Un portrait finement ciselé et une réalisation privilégiant l'audace
Réalisé en 1973 à l'époque où Yoshida Kiju avait déjà un beau parcours derrière lui, notamment pour son apport évident à la "Nouvelle Vague" japonaise,
Coup d'Etat relate le parcours utopique de Kita, nationaliste révolutionnaire, intellectuel, philosophe et illuminé à ses heures perdues influencé par le mouvement socialiste au Japon au cours de sa jeunesse. Il fut arrêté puis exécuté juste après le Coup d'Etat échoué du 26 février 1936 pour complicité, dénoncé par un espion de la court militaire. Pourquoi
Coup d'Etat est l'une des grandes réussites du cinéma japonais des années 70? Sans doute parce que Yoshida a su, au travers ce saisissant et réaliste portrait de Kita Ikki, influencer l'image et le récit par sa plastique déstabilisante emprunte d'une dimension décalée donnant tout son sens au terme tendance "Nouvelle Vague" puisqu'à aucun moment le film ne joue dans la cours de l'ordinaire, du banal, du tout juste chiant. Il peut en revanche agacer par son absence totale d'action et les monologues illuminés de son auteur, interprété par un Mikuni Rentaro en état de grâce. Mais c'est tout le parcours du personnage qui importe encore plus que la patte du cinéaste, reconnaissable parmi tant d'autres (que l'on pourrait confronter à juste titre à Jissoji Akio à la même époque), et l'une des grandes forces du scénariste Betsuyaku Minoru a été de respecter cette partie de la biographie de Kita par l'intermédiaire d'écrits officiels et, espérons le, des propres écrits réalisés par ce dernier comme
Kokutairon oyobi Junsei Shakaishugi son premier bouquin où il développait déjà sa philosophie du socialisme d'Etat.

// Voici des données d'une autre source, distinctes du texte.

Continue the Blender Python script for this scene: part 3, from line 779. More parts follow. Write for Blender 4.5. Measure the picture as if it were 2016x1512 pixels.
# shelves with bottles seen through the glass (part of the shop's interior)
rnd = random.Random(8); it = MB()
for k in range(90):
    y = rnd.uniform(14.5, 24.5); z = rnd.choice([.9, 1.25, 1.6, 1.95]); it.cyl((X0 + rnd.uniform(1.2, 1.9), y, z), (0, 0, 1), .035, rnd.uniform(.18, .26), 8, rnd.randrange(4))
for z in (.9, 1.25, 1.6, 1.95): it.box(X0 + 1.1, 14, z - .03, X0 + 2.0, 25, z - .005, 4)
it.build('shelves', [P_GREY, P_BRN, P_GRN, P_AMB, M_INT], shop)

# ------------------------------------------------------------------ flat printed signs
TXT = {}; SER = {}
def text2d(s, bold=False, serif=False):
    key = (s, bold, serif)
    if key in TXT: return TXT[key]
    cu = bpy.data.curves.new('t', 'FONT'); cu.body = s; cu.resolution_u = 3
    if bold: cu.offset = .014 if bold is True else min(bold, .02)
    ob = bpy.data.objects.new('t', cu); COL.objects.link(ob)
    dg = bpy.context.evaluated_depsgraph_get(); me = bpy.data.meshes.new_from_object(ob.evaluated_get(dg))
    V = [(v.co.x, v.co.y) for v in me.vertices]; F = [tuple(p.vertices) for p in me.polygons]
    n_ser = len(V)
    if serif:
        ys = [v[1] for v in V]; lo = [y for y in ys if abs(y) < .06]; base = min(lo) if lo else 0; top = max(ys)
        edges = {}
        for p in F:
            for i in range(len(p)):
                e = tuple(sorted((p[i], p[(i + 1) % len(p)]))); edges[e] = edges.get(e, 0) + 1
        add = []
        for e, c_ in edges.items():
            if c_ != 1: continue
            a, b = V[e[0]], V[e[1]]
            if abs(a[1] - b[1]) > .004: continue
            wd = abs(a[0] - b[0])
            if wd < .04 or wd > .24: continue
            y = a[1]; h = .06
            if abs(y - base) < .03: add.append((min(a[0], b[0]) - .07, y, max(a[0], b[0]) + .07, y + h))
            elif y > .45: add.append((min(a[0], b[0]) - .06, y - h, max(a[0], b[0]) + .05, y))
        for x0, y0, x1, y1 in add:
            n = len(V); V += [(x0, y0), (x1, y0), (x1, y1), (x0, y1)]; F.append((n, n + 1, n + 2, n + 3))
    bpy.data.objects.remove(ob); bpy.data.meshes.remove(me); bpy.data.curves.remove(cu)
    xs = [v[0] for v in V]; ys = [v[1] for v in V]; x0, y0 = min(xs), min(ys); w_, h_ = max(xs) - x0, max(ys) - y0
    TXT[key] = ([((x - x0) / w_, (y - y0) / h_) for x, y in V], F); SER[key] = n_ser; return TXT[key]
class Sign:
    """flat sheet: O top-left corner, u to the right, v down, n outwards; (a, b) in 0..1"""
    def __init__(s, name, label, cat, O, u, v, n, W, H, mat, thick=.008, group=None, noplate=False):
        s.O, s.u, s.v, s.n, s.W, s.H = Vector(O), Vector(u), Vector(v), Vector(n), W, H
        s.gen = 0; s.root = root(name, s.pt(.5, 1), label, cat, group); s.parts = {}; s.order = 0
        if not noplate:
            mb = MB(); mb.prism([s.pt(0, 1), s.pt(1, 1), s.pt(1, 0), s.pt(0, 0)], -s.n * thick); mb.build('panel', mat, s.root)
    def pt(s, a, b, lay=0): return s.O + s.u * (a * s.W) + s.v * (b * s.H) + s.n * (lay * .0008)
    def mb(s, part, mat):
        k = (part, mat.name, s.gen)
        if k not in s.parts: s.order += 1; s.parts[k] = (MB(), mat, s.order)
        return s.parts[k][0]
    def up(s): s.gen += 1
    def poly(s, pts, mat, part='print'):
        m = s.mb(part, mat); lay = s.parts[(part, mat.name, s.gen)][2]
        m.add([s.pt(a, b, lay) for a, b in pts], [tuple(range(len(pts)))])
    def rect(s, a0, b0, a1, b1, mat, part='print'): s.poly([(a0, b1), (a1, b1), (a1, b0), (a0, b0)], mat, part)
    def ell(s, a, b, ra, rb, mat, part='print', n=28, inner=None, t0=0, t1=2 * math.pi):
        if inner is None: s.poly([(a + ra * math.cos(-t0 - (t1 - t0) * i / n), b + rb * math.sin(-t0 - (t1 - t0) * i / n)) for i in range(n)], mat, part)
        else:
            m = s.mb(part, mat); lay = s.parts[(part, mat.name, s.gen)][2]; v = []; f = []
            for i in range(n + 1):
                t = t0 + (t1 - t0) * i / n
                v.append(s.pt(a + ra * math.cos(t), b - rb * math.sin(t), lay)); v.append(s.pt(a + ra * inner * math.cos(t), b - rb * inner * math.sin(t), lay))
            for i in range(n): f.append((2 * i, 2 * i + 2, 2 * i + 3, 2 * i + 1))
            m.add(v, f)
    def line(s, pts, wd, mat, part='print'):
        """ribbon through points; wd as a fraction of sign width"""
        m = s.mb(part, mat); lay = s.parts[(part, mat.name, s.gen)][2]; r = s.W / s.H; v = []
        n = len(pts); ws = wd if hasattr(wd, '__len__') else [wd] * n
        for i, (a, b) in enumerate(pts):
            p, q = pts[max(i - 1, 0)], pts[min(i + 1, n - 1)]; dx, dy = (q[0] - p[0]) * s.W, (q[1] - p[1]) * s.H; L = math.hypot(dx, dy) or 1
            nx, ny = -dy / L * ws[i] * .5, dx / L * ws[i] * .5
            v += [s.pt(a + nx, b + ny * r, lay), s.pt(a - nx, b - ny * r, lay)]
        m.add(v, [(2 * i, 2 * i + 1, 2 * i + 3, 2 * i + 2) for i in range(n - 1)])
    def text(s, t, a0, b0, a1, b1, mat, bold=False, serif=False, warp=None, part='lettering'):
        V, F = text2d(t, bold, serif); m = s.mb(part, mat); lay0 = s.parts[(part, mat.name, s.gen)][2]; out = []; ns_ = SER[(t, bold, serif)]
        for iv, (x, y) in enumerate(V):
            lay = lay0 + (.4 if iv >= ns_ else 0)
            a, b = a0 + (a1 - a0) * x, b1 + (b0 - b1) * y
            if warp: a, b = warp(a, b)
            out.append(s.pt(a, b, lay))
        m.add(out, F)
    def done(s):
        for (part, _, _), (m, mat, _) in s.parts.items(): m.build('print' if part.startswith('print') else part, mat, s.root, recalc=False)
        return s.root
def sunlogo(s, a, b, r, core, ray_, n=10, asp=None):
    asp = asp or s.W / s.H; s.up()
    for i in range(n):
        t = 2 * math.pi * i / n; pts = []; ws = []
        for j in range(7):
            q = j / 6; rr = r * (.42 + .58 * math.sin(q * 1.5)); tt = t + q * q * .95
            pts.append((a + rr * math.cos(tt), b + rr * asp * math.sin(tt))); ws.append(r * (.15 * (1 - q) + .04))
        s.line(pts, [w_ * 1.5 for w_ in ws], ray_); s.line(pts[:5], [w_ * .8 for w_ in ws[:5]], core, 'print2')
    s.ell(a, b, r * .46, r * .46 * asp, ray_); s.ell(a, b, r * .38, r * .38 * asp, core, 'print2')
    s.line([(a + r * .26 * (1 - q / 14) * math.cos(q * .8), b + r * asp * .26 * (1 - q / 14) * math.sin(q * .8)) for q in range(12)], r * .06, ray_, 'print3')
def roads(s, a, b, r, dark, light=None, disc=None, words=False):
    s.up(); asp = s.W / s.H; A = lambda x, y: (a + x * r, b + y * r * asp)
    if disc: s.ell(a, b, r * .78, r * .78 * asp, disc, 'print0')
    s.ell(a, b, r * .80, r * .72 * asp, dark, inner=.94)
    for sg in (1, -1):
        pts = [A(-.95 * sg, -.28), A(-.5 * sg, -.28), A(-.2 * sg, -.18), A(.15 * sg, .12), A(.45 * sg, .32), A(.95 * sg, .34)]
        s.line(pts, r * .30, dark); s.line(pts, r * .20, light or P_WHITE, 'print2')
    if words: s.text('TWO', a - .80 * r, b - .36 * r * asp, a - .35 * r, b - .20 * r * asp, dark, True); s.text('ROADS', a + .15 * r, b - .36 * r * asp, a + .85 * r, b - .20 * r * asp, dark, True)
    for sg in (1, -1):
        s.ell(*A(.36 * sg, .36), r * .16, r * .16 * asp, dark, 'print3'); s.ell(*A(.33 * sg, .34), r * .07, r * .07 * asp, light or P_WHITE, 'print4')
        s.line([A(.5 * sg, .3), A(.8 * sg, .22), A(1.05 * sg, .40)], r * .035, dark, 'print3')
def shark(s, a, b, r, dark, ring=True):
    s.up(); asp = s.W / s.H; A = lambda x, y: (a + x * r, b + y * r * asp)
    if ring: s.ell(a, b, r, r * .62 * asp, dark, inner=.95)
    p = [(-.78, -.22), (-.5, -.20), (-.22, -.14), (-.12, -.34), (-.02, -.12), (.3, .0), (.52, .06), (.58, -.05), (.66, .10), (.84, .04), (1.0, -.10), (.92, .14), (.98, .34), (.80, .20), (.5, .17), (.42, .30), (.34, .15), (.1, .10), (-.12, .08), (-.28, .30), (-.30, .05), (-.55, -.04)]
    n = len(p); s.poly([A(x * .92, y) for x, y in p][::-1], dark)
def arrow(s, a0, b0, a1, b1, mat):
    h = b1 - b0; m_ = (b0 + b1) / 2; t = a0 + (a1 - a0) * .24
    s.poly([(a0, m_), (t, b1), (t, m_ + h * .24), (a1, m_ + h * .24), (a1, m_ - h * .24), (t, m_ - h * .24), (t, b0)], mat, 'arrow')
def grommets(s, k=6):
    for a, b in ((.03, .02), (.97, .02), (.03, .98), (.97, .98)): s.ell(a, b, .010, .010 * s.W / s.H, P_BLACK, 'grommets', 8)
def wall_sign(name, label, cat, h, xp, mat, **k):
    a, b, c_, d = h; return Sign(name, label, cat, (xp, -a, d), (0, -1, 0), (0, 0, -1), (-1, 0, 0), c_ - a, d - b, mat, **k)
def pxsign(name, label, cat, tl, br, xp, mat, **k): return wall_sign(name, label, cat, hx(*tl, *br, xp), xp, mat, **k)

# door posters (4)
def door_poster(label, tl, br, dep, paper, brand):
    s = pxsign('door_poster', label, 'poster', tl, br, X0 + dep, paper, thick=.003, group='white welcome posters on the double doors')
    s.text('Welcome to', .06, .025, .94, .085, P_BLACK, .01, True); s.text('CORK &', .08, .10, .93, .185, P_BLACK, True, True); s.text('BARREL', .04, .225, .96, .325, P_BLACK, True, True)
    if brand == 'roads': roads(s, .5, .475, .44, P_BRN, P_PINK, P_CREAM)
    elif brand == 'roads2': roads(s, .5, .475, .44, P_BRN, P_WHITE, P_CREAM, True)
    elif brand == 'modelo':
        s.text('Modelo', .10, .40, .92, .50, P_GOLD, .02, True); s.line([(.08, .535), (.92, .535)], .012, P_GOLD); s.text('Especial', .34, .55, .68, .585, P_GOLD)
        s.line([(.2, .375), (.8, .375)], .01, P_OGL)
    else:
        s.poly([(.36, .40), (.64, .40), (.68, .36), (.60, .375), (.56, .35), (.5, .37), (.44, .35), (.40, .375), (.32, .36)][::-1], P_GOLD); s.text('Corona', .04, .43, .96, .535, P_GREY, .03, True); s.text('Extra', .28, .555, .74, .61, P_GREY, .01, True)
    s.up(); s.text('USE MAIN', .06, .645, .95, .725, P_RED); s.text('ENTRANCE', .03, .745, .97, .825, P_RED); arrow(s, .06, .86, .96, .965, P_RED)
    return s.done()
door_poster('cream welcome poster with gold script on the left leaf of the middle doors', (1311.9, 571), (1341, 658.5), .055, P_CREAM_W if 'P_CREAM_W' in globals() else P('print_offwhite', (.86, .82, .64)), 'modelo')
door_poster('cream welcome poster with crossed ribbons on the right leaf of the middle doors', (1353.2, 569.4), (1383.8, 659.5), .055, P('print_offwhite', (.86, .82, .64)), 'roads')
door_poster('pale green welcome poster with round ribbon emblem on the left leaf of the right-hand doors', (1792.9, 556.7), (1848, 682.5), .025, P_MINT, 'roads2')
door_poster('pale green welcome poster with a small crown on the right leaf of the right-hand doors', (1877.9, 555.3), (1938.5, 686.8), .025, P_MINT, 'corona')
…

Et son personnage est en tout point fascinant car illuminé, illuminé comme un gosse qui rêverait de renverser l'Etat parce que les bonbons sont trop chers ou parce que les parcs à thèmes ferment trop tôt, pour caricaturer, et l'interprétation de Mikuni rajoute une couche dans l'ivresse utopique. Comme un général trop vieux ou trop paralysé par ses propres idées qui resterait à la maison au chaud, en prenant des nouvelles des troupes sur le "front", et en criant haut et fort que le suicide n'est pas une solution en cas d'échec (voir Lettres d'Iwo Jima). Kita aurait donc pu parfaitement s'apparenter à un véritable général meneur de troupes, tout en restant fervent politicien et philosophe à côté. Quelques scènes mémorables comme lorsque Kita s'éprend d'un vieil aveugle en le bassinant sur la présence spirituelle de l'Empereur, ou l'exécution finale d'une extraordinaire froideur. Audace? Pas certain, une chose est sûre, Yoshida n'a pas daigné faire les farceurs et guignols de l'audace formelle pour clore la biographie de Kita, agenouillé sur de la terre fraîche, bâillonné de tous les côtés, et rétorquant qu'il ne veut pas dire de bêtises avant de mourir comme ses "fidèles troupes" hurlant des "Gloire à l'Empereur" jusqu'à plus soif. Yoshida semble arrêter le temps durant cette ultime séquence gênée par la musique malsaine du peu prolifique Ichiyanagi Sei. Et puis ce générique interminable contrastant avec les "fin" habituels. Jusqu'au bout l'oeuvre de Yoshida aura su se distinguer du simple réalisateur de film Historique comme on l'entend, surtout lorsque celui-ci fait part de son éventail de solutions visuelles marquantes, la mise en scène stricte est aussi déstabilisante que visuellement chiadée. Abus de grand angle, utilisation récurrente de focales longues ou courtes, caméra jamais placée à hauteur d'homme, cadre laissant tout juste apparaître une tête, une silhouette, une ombre, objectif souvent placé à hauteur de plafond comme à hauteur du sol créant une véritable rupture avec la monotonie de l'ensemble : pas une voix plus forte que l'autre, pas un pète de rythme -lent- décourageant mais au pouvoir de fascination immense, il est certain que Coup d'Etat est un condensé d'idées à la pelle qui pourra à juste titre créer le malaise par son absence de codification.